Reading group on the writings of 毛澤東 Mao Tse Tung

[some reading militants reading militant writing]

Sunday, March 11, 2007

I was going to post this on another blog of mine, but I thought, fuck it, we have this Mao blog, I may as well post to it. Comrades: feel free to remove my post if you feel my unilateral action is out of order.

This is the third quotation in the selected Quotations from Chairman Mao, generally known as 'the little red book':
Without the efforts of the Chinese Communist Party, without the Chinese Communists as the mainstay of the Chinese people, China can never achieve independence or liberation, or industrialization and the modernization of her agriculture.

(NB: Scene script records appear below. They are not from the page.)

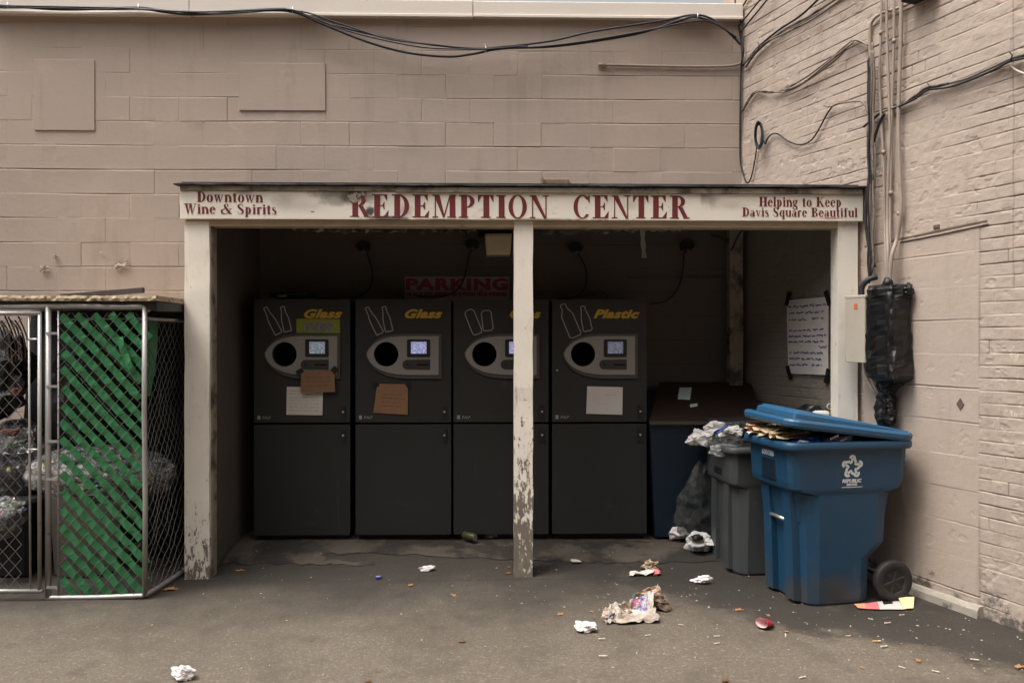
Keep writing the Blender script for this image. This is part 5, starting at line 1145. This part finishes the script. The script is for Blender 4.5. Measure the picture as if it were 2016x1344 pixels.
gx = X(95, YC); MB().tube([(gx, YC, zt1), (gx, YC, .012)], .0185, 8).build('gate_post', M['galv'], cg)
MB().tube([(cgx + .01, YC + .02, Zp(300, 627, YC)), (cgx + .03, 6.6, Zp(300, 627, YC))], .012, 7).build('side_rail', M['galv'], cg)
MB().tube([(gx, YC + .1, Zp(200, 627, YC)), (cgx, YC + .1, Zp(200, 626, YC))], .009, 6).build('inner_rail', M['galv'], cg)
tx = X(115, YC); MB().tube([(tx, YC, Zp(115, 612, YC)), (tx, YC, Zp(115, 1170, YC))], .0055, 6).build('tension_bar', M['galv'], cg)
for py in (656, 760, 868, 942, 1154):
    z = Zp(105, py, YC); MB().box((gx, YC - .022, z - .008), (tx + .004, YC - .016, z + .008)).build('bracket', M['galv'], cg)
for bx_, n_ in ((YC + 1.6, 1),):
    MB().tube([(cgx + .03, bx_, 1.8), (cgx + .03, bx_, .02)], .016, 8).build('rear_post', M['galv'], cg)
# gate leaf at the far left
gate = thing('gate', None, None, (X(78, YC - .02), YC - .02, 0)); gate.parent = cg; gate.location = Vector((X(78, YC), YC - .025, 0)) - cg.location
gp = lambda px, py: P(px, py, YC - .025)
MB().tube([gp(78, 616), gp(78, 1165)], .012, 8).build('stile', M['galv'], gate); MB().tube([gp(-140, 617), gp(80, 617)], .0145, 8).build('gate_rail', M['galv'], gate)
MB().tube([gp(-140, 1163), gp(84, 1163)], .014, 8).build('gate_rail', M['galv'], gate); MB().tube([gp(57, 622), gp(60, 1160)], .0065, 6).build('tension_bar', M['galv'], gate)
for py in (668, 885): MB().tube([gp(56, py), gp(79, py)], .009, 6).build('bracket', M['galv'], gate)
def link(fn, w, h, px, pz, r, seed, wav=0, bias=0.):                     # two families of wires, each bent round its neighbours
    mb = MB(); k0 = -int(h / pz) - 2; k1 = int(w / px) + 2
    for sgn in (1, -1):
        for k in range(k0, k1 + int(h / pz) + 2):
            pts = []
            for i in range(int(2 * h / pz) + 1):
                z = i * pz / 2; x = (k * px + sgn * i * px / 2) if sgn > 0 else (k * px - i * px / 2)
                if -.001 <= x <= w + .001: pts.append(fn(x, z, (1 if i % 2 else -1) * sgn * .002 - sgn * bias, wav))
                elif len(pts) > 1: break
            if len(pts) > 1: mb.tube(pts, r, 4, 0, True, False)
    return mb
x0l = X(58, YC)
def ff(x0, zb_):
    def f(x, z, o, wv): return Vector((x0 + x + .004 * noise.noise(Vector((x * 3, z * 3, 1))), YC + o + .012 * 0 * z, zb_ + z + .004 * noise.noise(Vector((x * 3, z * 3, 7)))))
    return f
link(ff(tx, .03), cgx - tx, zt1 - .05, .078, .088, .0022, 1, 0, .0085).build('chain_link', M['mesh'], cg, fix=False)
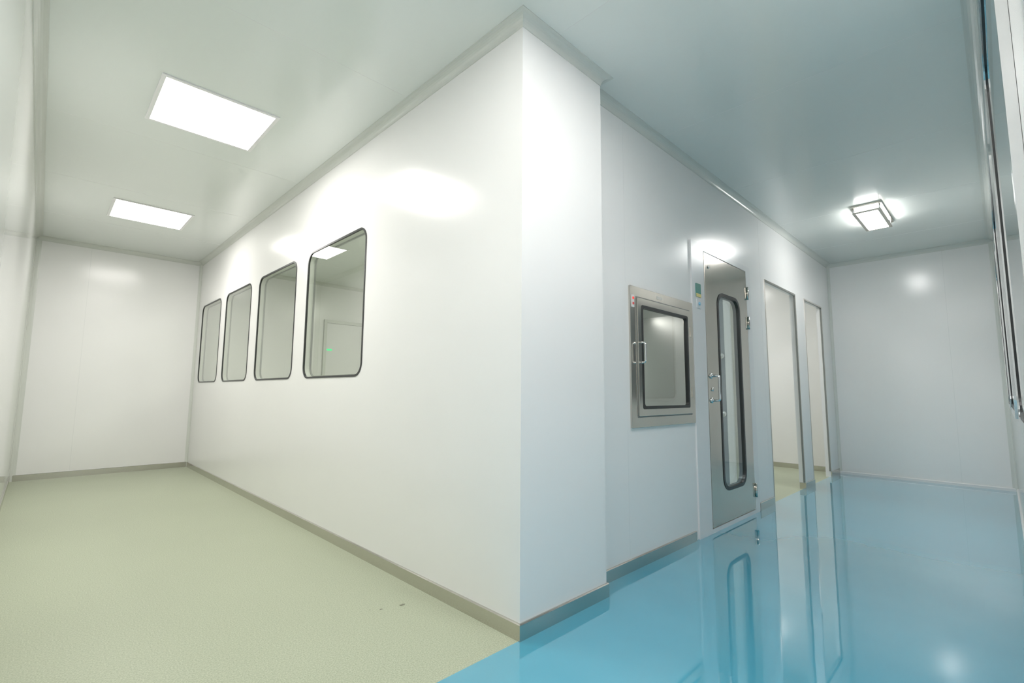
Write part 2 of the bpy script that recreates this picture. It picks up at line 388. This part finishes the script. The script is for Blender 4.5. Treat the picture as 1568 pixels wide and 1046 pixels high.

"On Coalition Government" (April 24, 1945), Selected Works, Vol. III, p. 318.*

This seems to me to be a dubious apriori assertion, in that it is not known whether, to use the obvious alternative, a KMT government, supported perhaps by the Soviet Union, or by America against the Soviet Union, might not have achieved independence and industrialized. HOWEVER, there is good reason to suspect that the KMT would not have been able to do these things. The reason for this is encapsulated in the previous quotation in the book:
Without a revolutionary party, without a party built on the Marxist-Leninist revolutionary theory and in the Marxist-Leninist revolutionary style, it is impossible to lead the working class and the broad masses of the people to defeat imperialism and its running dogs.

"Revolutionary Forces of the World Unite, Fight Against Imperialist Aggression!" (November 1948), Selected Works, Vol. IV, p. 284*

That is to say that the reason why it might not be possible to become independent and industrialize without the Communist Party is that the Communist Party is, unlike the bourgeois nationalist KMT, a rigorously anti-imperialist party which will break the economic chains that keep China servile.

Compare the example of India, where the bourgeois nationalist Congress Party has pretty consistently held power since British decolonization, and where the same level of development seen in China has not taken place, despite protectionism, social democratic policies and the support of the Soviet Union and other powers from time to time. for most of that period (although India, like China has been hit hard by neoliberal globalization in recent years). Although it can be a misleading measure, the GDP per capita figures are clear enough, with China having at least twice that of India. I have lond thought that the reason for this disparity is without doubt the massive development programs unleashed by the CPC after smashing feudalism; in India, feudalism has remained entrenched and consequently remains a bar to the adoption of industrial mode of production.